Harry Dunn: Anne Sacoolas to attend sentencing hearing by video link https://t.co/TT7MeFds6G
— BBC Look East (@BBCLookEast) December 6, 2022
This should be the climax of the legal, diplomatic, political, and personal dramas that have surrounded what would otherewise be an ordinary albeit fatal road traffic accident.
Usually, the climax of a drama is followed by a denouement in which the characters get on with their lives. But in this case? No way will the family be satisfied by whatever takes place tomorrow.
They - meaning, of course, their advisor - have already signaled their outrage by a broadside of tweets and press releases that followed yesterday's announcement by the court that the judge supervising the trial has accepted a joint application by both the defendant and the prosecutor to allow the defendant to remain out of the court's jurisdiction during the sentencing hearing.
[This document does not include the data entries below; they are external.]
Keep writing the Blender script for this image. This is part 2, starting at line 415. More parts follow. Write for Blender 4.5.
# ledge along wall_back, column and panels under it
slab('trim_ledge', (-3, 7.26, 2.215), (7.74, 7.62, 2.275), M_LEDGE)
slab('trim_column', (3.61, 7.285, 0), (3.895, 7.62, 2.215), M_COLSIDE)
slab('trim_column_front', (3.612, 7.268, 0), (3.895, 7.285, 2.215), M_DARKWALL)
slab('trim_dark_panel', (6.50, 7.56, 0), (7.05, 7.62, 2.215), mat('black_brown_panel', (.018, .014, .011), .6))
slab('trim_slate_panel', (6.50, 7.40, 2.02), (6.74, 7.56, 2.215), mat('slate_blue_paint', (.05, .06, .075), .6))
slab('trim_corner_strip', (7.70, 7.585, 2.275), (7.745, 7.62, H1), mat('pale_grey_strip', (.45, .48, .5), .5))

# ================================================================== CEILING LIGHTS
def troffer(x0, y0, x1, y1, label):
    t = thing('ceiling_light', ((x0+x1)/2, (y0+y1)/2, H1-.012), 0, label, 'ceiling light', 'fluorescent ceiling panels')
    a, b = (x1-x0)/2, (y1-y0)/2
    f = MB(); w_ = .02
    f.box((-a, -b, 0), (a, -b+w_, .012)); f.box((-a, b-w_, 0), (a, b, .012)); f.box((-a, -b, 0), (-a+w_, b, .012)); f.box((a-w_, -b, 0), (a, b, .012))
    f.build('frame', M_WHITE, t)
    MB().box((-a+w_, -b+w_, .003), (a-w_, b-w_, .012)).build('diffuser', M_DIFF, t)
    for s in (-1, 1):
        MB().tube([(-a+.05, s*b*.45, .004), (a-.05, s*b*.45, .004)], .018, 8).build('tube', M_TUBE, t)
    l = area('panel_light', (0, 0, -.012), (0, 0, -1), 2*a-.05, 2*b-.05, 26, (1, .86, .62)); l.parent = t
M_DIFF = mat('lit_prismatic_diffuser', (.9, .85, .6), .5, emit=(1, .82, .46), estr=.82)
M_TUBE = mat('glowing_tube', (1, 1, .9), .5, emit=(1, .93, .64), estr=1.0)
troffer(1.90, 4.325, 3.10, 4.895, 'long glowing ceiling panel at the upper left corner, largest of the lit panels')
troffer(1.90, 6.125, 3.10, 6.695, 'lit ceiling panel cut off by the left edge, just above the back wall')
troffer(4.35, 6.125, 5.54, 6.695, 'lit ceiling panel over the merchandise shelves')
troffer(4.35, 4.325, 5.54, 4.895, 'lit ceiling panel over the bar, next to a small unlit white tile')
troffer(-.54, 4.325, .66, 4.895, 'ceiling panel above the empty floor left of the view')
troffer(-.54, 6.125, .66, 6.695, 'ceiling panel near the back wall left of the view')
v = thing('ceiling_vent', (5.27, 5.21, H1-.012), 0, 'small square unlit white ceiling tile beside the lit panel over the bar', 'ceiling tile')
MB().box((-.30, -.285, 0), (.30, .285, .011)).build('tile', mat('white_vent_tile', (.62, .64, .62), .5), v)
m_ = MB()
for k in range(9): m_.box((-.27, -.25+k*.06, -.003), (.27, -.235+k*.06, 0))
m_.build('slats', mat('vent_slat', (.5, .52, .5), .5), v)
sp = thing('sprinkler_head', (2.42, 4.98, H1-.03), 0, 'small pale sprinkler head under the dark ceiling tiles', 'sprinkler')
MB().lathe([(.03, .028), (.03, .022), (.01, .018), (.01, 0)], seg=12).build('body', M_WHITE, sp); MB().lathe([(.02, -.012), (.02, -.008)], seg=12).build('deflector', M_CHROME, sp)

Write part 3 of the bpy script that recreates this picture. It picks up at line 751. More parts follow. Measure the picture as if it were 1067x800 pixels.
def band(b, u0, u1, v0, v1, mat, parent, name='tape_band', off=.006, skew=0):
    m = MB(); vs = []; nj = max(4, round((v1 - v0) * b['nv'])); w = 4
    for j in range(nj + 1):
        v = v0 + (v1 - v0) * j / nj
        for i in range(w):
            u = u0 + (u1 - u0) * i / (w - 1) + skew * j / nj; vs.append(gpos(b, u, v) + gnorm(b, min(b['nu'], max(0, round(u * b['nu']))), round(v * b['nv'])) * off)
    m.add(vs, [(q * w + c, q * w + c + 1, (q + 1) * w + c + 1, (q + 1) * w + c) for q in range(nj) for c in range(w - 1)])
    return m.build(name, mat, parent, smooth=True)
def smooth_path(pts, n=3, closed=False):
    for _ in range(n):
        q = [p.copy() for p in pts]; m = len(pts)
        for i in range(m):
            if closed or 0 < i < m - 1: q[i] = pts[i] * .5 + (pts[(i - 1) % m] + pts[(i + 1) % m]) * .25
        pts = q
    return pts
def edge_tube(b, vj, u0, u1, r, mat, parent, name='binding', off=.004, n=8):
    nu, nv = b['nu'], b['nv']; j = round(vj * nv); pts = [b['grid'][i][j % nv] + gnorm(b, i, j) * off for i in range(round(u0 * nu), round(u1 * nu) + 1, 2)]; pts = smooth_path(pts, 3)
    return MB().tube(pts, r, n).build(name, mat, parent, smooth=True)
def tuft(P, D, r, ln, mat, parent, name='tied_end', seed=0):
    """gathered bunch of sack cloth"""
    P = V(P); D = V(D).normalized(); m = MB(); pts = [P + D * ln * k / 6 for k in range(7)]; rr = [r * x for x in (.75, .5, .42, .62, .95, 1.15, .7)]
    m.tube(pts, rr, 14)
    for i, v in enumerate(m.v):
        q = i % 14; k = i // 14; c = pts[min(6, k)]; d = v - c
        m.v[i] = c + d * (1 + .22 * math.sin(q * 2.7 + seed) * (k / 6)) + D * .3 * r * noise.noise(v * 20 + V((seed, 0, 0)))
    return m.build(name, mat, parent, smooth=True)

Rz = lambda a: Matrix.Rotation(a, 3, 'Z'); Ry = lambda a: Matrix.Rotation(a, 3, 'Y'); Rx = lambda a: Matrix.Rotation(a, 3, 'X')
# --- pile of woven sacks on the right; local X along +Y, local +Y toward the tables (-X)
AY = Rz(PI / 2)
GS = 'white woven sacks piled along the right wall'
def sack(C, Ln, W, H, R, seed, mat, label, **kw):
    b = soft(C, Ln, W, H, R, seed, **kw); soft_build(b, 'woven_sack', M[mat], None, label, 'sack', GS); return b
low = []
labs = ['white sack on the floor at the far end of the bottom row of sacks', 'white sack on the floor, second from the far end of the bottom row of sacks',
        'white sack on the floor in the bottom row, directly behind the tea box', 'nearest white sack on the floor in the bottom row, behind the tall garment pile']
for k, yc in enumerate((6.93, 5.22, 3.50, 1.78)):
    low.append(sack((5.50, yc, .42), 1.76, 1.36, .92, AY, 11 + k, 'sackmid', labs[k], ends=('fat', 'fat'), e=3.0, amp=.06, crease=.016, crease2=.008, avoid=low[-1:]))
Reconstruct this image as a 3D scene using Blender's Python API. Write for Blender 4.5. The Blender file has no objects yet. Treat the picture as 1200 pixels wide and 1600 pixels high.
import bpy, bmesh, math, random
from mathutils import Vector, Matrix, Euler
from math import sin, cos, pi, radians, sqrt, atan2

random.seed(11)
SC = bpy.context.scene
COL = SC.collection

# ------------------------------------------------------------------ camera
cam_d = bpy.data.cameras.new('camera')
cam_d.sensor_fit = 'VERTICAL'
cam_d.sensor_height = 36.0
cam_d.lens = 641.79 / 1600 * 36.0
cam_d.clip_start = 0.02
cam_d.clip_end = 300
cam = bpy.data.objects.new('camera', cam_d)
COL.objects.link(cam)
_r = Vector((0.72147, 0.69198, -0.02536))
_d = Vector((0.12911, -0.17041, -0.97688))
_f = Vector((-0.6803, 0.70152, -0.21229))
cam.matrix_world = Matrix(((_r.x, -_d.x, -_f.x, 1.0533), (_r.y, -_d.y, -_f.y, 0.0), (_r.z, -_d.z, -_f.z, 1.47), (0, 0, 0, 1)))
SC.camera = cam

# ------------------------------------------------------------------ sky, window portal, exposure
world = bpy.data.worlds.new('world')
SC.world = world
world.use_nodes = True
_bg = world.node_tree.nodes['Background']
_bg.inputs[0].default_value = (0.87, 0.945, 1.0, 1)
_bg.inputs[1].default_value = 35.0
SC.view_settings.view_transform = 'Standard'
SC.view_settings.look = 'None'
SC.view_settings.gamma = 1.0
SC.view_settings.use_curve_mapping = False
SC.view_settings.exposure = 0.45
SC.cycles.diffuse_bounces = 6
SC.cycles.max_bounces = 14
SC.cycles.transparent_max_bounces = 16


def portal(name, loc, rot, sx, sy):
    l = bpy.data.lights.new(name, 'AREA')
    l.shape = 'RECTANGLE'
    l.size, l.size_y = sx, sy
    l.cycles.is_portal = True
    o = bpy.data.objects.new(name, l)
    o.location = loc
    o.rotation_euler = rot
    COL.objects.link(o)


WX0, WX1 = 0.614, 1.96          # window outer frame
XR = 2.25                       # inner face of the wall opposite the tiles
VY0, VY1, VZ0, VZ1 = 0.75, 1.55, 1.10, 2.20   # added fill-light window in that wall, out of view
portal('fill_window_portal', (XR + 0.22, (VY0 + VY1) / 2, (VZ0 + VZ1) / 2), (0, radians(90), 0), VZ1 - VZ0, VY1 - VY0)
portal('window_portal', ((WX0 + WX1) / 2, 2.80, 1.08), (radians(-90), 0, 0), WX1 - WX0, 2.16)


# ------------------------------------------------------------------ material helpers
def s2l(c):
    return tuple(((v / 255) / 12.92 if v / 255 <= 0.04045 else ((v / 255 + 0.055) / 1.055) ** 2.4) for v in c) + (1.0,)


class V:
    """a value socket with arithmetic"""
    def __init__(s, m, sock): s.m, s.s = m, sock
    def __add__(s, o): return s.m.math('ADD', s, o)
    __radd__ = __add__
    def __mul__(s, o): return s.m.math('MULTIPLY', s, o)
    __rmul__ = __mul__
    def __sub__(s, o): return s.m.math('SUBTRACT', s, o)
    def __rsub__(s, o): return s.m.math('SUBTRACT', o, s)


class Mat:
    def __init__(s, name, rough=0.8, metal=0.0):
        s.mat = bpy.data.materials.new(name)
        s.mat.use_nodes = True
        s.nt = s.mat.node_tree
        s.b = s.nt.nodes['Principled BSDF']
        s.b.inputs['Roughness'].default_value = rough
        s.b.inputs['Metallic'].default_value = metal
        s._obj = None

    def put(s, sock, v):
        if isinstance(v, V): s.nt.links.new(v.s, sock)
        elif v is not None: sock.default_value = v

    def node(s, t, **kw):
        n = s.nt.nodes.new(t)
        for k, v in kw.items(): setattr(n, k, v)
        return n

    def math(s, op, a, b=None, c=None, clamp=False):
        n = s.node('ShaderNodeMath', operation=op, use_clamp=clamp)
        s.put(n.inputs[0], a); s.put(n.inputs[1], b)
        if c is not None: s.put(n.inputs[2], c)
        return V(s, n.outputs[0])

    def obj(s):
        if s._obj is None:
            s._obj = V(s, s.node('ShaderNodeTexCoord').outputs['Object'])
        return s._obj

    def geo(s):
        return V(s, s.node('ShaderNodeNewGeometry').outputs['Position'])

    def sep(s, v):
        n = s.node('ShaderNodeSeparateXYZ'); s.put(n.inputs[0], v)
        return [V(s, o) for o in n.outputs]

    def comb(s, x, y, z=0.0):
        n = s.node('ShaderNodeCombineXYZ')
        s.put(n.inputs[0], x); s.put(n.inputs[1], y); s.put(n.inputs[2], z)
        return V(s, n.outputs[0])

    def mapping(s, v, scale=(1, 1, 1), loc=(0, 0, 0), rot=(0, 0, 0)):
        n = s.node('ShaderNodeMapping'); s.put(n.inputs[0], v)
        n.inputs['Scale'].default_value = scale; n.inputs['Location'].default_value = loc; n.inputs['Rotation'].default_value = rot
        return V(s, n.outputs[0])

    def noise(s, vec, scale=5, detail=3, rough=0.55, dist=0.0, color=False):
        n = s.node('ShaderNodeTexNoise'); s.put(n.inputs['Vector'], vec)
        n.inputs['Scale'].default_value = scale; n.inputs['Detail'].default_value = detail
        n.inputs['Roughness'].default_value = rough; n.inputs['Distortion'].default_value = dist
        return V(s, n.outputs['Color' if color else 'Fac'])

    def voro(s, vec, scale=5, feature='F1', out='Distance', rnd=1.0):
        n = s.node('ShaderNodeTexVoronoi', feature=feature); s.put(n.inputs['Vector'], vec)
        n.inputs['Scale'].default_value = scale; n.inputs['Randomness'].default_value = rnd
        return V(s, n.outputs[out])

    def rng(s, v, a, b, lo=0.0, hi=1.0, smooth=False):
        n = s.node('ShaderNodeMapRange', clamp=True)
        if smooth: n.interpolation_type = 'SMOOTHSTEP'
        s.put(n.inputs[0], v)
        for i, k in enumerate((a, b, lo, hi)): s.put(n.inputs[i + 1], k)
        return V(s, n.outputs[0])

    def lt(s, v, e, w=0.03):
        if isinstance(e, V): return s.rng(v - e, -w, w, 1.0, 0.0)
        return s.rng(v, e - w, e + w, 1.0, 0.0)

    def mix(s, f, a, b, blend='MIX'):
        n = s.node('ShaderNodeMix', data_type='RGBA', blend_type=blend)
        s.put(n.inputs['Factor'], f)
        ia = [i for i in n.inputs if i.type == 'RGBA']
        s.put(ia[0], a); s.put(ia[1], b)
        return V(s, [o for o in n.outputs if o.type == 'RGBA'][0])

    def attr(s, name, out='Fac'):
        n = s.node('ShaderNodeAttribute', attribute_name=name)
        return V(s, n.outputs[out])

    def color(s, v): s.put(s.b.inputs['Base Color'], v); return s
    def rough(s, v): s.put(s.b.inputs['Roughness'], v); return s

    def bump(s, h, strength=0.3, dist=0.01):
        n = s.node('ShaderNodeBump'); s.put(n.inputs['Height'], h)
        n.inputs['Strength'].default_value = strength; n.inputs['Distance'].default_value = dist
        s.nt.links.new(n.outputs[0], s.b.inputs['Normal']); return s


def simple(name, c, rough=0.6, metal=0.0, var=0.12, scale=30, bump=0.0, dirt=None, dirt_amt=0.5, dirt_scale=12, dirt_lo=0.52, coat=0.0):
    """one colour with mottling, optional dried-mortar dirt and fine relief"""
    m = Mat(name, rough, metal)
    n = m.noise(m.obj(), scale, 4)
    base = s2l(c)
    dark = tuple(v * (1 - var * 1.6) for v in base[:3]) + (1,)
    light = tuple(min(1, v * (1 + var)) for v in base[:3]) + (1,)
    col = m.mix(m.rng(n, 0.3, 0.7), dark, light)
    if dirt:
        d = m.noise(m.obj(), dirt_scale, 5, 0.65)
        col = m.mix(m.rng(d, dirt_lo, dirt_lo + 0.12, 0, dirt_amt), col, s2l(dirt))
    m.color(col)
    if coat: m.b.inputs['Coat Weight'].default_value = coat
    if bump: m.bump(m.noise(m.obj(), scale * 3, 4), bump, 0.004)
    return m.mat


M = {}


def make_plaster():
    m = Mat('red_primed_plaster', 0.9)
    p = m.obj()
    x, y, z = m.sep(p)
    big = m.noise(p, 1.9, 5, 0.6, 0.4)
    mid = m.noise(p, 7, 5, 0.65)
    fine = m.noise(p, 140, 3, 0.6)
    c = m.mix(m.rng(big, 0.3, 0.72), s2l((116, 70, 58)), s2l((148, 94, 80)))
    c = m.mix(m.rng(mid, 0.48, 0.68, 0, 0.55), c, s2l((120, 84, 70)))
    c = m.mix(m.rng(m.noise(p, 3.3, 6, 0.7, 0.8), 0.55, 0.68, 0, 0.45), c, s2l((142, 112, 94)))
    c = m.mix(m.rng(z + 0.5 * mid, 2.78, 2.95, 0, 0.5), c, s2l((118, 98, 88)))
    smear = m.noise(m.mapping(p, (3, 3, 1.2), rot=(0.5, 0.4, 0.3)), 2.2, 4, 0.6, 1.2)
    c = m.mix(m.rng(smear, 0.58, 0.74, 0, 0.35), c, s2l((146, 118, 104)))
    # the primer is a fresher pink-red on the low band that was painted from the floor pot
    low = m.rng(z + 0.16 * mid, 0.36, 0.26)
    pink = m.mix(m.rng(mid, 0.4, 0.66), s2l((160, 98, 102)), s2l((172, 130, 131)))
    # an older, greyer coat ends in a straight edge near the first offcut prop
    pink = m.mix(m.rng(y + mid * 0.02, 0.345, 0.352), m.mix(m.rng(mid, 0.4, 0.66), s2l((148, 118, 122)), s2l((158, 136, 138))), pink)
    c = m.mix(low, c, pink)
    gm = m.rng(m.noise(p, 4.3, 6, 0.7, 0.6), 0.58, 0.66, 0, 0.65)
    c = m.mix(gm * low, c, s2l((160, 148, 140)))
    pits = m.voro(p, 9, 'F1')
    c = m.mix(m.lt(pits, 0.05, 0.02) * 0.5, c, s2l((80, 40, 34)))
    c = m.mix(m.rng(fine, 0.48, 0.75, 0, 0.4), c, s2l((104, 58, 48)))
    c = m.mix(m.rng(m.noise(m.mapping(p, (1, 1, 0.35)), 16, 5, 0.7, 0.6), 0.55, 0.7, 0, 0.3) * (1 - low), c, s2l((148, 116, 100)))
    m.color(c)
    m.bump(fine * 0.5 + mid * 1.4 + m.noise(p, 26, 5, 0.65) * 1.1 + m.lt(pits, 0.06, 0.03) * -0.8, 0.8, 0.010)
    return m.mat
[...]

That decision was hardly a surprise, since that's what the defendant did in her two previous court hearings, not to mention that the USG has absolutely and repeatedly refused to waive her diplomatic immunity. The judge could hardly have foreshadowed that decision any more than she had done at the last court hearing, in which she accepted the guilty plea while noting that she is powerless to impose any sentence the defendant doesn't voluntarily accept.
Surely the family knew all along that they will have to deliver their impassioned victim statements to a video screen and not to their nemisis in the flesh. The outrage they're expressing today must be largely performative, although no one can doubt they are suffering.
As usual, the family's awful advisor is doing all the talking for them, so take that into account.
In addition to outrage and phony surprise, he's been displaying his trademark legal incompetence by screaming that "the United States government is now actively interfering in our criminal justice system" when it advised the defendant to appear via video link. Interesting take, since the judge accepted a joint application by both the defendant and the prosecutor to allow a remote appearance. I tell you, a carnival somewhere lost its pitchman when that guy went to law school.
Tomorrow will not be the end of this story, you can be sure. There's the coroner's inquest, the book, the movie, and who knows what else still to come.
For one thing, there is a whole separate trial still to come of a different fatal traffic accident involving a female USAF service member who, it seems as of now, will be tried in UK civil jurisdiction rather than by U.S. military justice as per our Status of Forces Agreement with the UK. That one has the elements of a second Harry Dunn trial. Brace yourselves.